## Data lines
## BEGIN
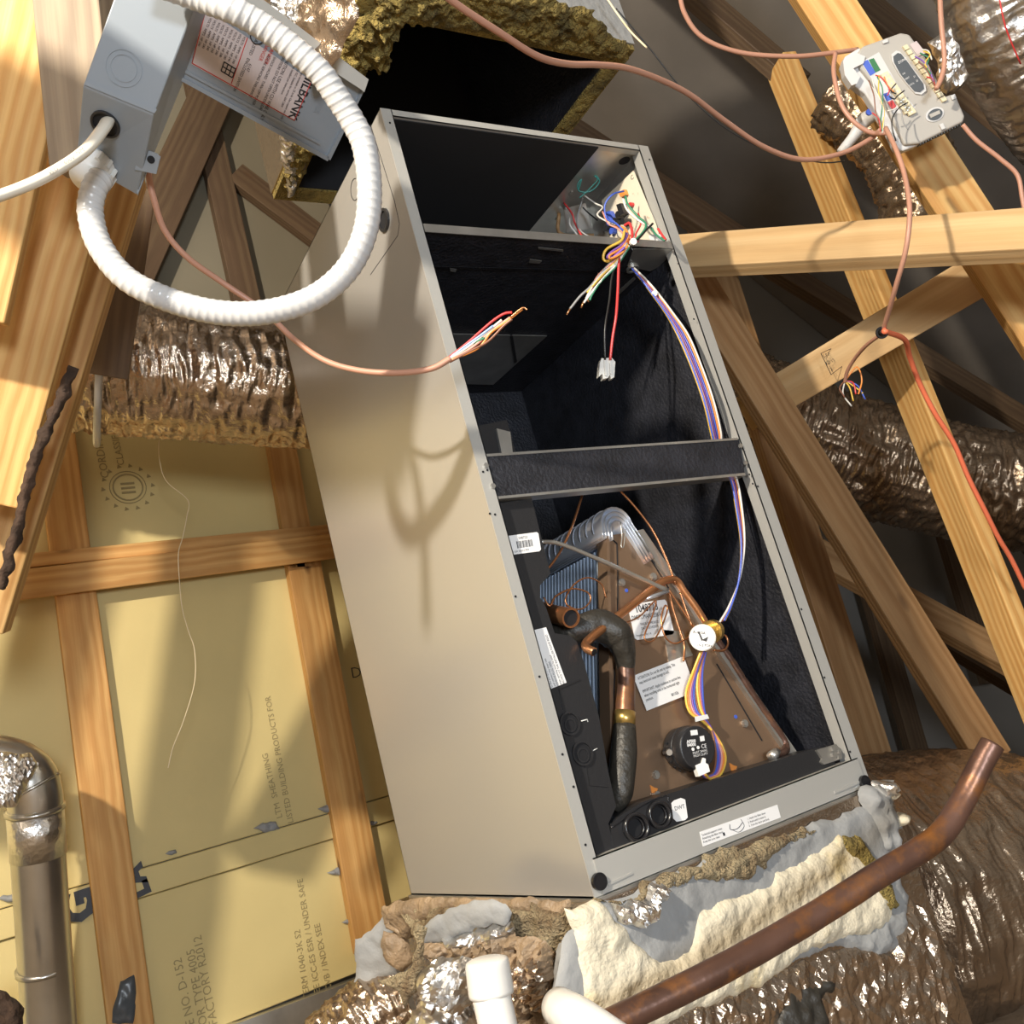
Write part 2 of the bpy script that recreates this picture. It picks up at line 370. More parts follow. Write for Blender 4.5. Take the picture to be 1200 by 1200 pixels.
# dark sill flashing
tag(prism('trim_1', Frame((0, YW-.01, 0), (0, -1, 0)), [(-400, 1400), (285, 1197), (420, 1147), (520, 1110), (520, 1180), (350, 1215), (-400, 1460)], -.02, .02, m_galv), kind='structure')

# studs and rails of the end wall
yst = YW-.038
FS = Frame((0, yst, 0), (0, -1, 0))
beam('upright pine stud left of the yellow foam boards, knotty at the top', FS.p(50, 390), FS.p(157, 1225), .095, .036, m_stud, name='wall_stud', cat='stud')
beam('upright pine stud between the rigid vent pipe side and the grey cabinet, swirling grain', FS.p(317, 440), FS.p(356, 665), .084, .036, m_stud, name='wall_stud', cat='stud')['label'] = 'short upright stud between silver duct and the horizontal rails'
beam('upright pine stud with swirling grain just left of the grey cabinet', FS.p(356, 655), FS.p(440, 1112), .100, .036, m_stud, name='wall_stud', cat='stud')
FR_ = Frame((0, yst-.038, 0), (0, -1, 0))
beam('upper of the two horizontal pine rails across the yellow wall', FR_.p(-60, 666), FR_.p(470, 613), .036, .036, m_stud, n=(0, -1, -.1), name='wall_rail', cat='rail')
beam('lower wider horizontal pine rail across the yellow wall', Frame((0, yst-.045, 0), (0, -1, 0)).p(-60, 696), Frame((0, yst-.045, 0), (0, -1, 0)).p(470, 630), .074, .042, m_stud, n=(0, -1, -.3), name='wall_rail', cat='rail')
o = patch('metal_strap', FS, [(133, 1180), (141, 1150), (158, 1143), (160, 1158), (156, 1200), (130, 1200)], m_slate, None, thick=.006, amp=.005, freq=40, h=.006, edge=.01)
tag(o, 'crumpled dark grey metal strap nailed on the left stud near the bottom', 'strap')
# shaded webs high on the wall behind the disconnect box
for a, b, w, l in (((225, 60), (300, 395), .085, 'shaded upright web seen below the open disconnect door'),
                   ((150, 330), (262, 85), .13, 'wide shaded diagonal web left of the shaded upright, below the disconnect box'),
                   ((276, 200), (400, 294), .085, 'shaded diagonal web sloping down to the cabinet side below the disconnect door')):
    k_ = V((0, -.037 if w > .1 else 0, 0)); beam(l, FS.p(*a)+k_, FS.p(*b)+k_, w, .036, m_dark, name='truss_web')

# near roof timbers on the left
nl = (-.25, -.85, -.3)
beam('broad sunlit pine truss board at the upper left edge behind the white cable', P(38, -40, d=1.24), P(-55, 365, d=1.22), .125, .030, m_pine, n=nl)
beam('bright pine truss board crossing under the white cable, knot in its middle', P(114, 70, d=1.38), P(-30, 585, d=1.33), .115, .038, m_pine, n=nl, name='truss_board')
beam('shaded pine board with bark edge right behind the bright crossing board', P(130, 190, d=1.50), P(-40, 735, d=1.42), .105, .06, m_shade, n=nl, name='truss_board')
b_ = tube('bark_edge', pd((86, 430, 1.36), (66, 480, 1.355), (48, 520, 1.35), (33, 565, 1.35), (20, 620, 1.345), (0, 690, 1.34)), .0075, m_bark, None, seg=10, sub=14, rf=lambda s, a, f: .007*noise.noise(V((s*60, a*1.5, 2))))
tag(b_, 'rough dark bark strip left on the lower edge of the left truss boards', 'bark')
beam('grey weathered truss board hanging down behind the disconnect box', P(70, -60, d=1.16), P(96, 190, d=1.16), .088, .045, m_weather, n=(-.55, -.75, -.2))
# darker timbers behind them
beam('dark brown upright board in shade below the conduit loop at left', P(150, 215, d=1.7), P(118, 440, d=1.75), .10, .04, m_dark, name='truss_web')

# right-hand trusses
beam('long horizontal planed chord running right from the cabinet top', P(740, 297, d=2.03), P(1270, 262, d=1.52), .093, .038, m_chord, n=(-.45, -.85, .1), ext=(0, .9), name='truss_chord')
beam('sloping pine rafter post carrying the grey control panel', P(920, -75, d=1.78), P(1250, 430, d=1.80), .090, .05, m_pine, n=(-.75, -.6, 0), ext=(.7, .6), name='truss_board')
beam('upright two-faced pine post with the orange cable on it, right side', P(925, 60, y=.16), P(1340, 1080, y=.16), .040, .089, m_pine, n=(-.3, -.95, 0), name='truss_post')
beam('stamped diagonal web rising from the cabinet to the horizontal chord', P(870, 487, d=2.2), P(1165, 312, d=1.86), .089, .038, m_chord, n=(-.2, -.95, -.1), name='truss_web')
beam('long knotty diagonal web from the cabinet top down to the lower right', P(800, 300, d=2.07), P(1170, 893, d=2.03), .093, .038, m_brown, n=(-.3, -.95, 0), name='truss_web')
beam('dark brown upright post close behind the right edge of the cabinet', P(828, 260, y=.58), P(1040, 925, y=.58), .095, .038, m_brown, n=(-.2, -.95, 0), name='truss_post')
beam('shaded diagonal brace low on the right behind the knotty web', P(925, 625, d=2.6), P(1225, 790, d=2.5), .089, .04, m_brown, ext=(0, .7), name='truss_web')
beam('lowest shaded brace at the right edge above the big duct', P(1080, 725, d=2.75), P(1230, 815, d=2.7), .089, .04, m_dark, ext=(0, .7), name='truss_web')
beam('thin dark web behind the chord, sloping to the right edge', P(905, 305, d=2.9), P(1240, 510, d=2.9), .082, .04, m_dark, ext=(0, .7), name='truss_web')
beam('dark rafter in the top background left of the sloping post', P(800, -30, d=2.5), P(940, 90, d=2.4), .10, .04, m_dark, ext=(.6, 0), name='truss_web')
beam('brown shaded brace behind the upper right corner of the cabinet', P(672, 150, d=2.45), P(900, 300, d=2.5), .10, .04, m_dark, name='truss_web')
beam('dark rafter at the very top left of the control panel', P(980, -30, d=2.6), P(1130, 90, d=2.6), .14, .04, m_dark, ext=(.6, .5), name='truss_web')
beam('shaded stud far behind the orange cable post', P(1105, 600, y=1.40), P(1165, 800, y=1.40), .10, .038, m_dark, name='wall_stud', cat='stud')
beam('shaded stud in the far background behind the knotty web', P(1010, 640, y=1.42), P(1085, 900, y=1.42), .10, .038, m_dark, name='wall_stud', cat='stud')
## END
## Directions
Begin at the first line of the data above and repeat each line exactly, stopping after the line containing "-.02, .02, m_galv), kind='structure')". Omit the pictures.

## Task response
Write part 2 of the bpy script that recreates this picture. It picks up at line 370. More parts follow. Write for Blender 4.5. Take the picture to be 1200 by 1200 pixels.
# dark sill flashing
tag(prism('trim_1', Frame((0, YW-.01, 0), (0, -1, 0)), [(-400, 1400), (285, 1197), (420, 1147), (520, 1110), (520, 1180), (350, 1215), (-400, 1460)], -.02, .02, m_galv), kind='structure')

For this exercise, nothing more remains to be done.